A large part of Geoffrey’s chronicle—two books[[526]] out of twelve—is, of course, devoted to Arthur. In it he tells the story of that paladin’s conquests, not only in his own country, against the Saxons, the Irish, the Scots, and the Picts, but over all western Europe. We see the British champion, after annexing Ireland, Iceland, Gothland, and the Orkneys, following up these minor victories by subduing Norway, Dacia (by which Denmark seems to have been meant), Aquitaine, and Gaul. After such triumphs there was clearly nothing left for him but the overthrow of the Roman empire; and this he had practically achieved when the rebellion of Mordred brought him home to his death, or rather (for even Geoffrey does not quite lose hold of the belief in the undying Arthur) to be carried to the island of Avallon to be healed of his wounds, the crown of Britain falling to “his kinsman Constantine, the son of Cador, Duke of Cornwall, in the five hundred and forty-second year of our Lord’s incarnation”.[[527]] Upon the more personal incidents connected with Arthur, Geoffrey openly professes to keep silence, possibly regarding them as not falling within the province of his history, but we are told shortly how Mordred took advantage of Arthur’s absence on the Continent to seize the throne, marry Guanhamara (Guinevere), and ally himself with the Saxons, only to be defeated at that fatal battle called by Geoffrey “Cambula”, in which Mordred, Arthur, and Walgan—the “Sir Gawain” of Malory and the Gwalchmei of the earlier legends—all met their dooms.
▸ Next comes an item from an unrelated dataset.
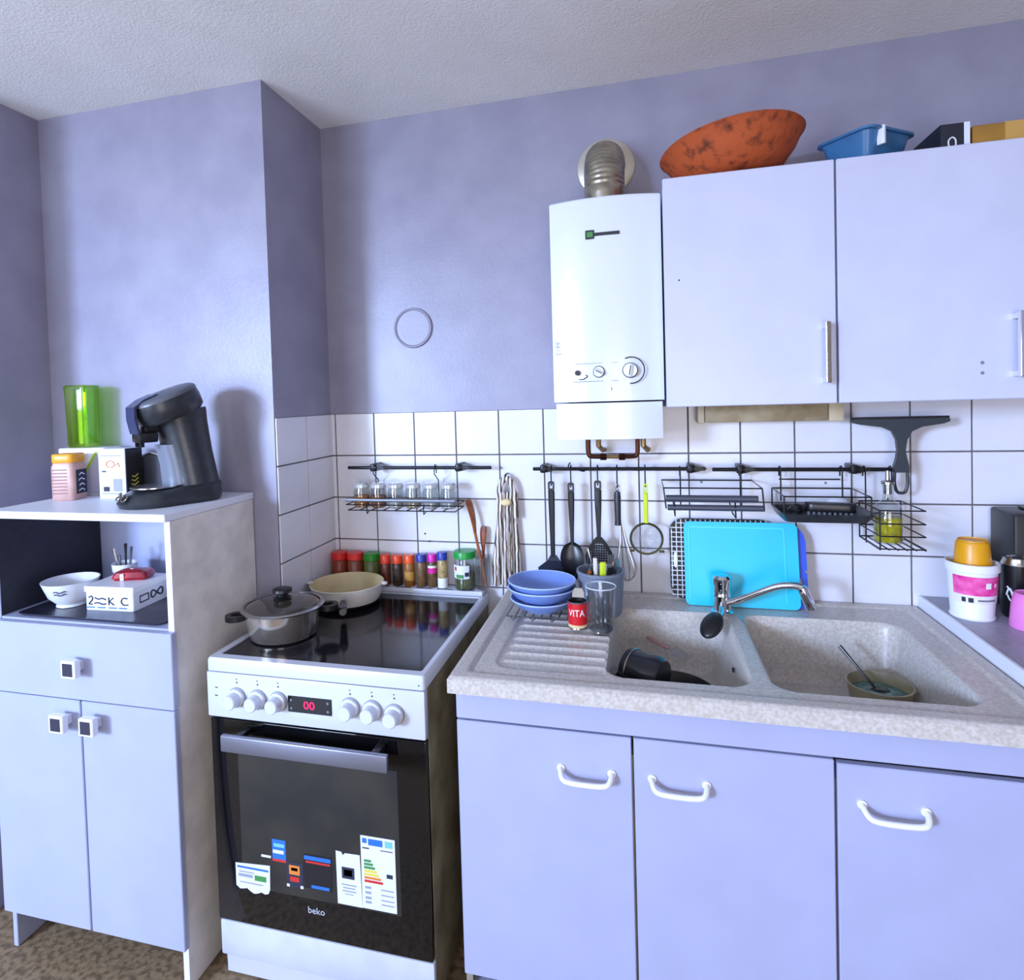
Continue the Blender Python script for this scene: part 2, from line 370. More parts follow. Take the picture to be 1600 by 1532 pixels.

We find the gods of the older generation standing in the same position with regard to Arthur in Geoffrey’s “History” as they do in the later Welsh triads and tales. Though rulers, they are yet his vassals. In “three brothers of royal blood”, called Lot, Urian, and Augusel, who are represented as having been chiefs in the north, we may discern Lludd, Urien, and Arawn. To these three Arthur restored “the rights of their ancestors”, handing over the semi-sovereignty of Scotland to Augusel, giving Urian the government of Murief (Moray), and re-establishing Lot “in the consulship of Loudonesia (Lothian), and the other provinces belonging to him”.[[528]] Two other rulers subject to him are Gunvasius, King of the Orkneys, and Malvasius, King of Iceland,[[529]] in whom we recognize Gwyn, under Latinized forms of his Welsh name Gwynwas and his Cornish name Melwas. But it is characteristic of Geoffrey of Monmouth’s loose hold upon his materials that, not content with having connected several of these gods with Arthur’s period, he further endows them with reigns of their own. “Urien” was Arthur’s vassal, but “Urianus” was himself King of Britain centuries before Arthur was born.[[530]] Lud (that is, Lludd) succeeded his father Beli.[[531]] We hear nothing of his silver hand, but we learn that he was “famous for the building of cities, and for rebuilding the walls of Trinovantum[[532]], which he also surrounded with innumerable towers ... and though he had many other cities, yet he loved this above them all, and resided in it the greater part of the year; for which reason it was afterwards called Kaerlud, and by the corruption of the word, Caerlondon; and again by change of languages, in process of time, London; as also by foreigners who arrived here, and reduced this country under their subjection, it was called Londres. At last, when he was dead, his body was buried by the gate which to this time is called in the British tongue after his name Parthlud, and in the Saxon, Ludesgata.” He was succeeded by his brother, Cassibellawn (Cassivelaunus), during whose reign Julius Caesar first invaded Britain.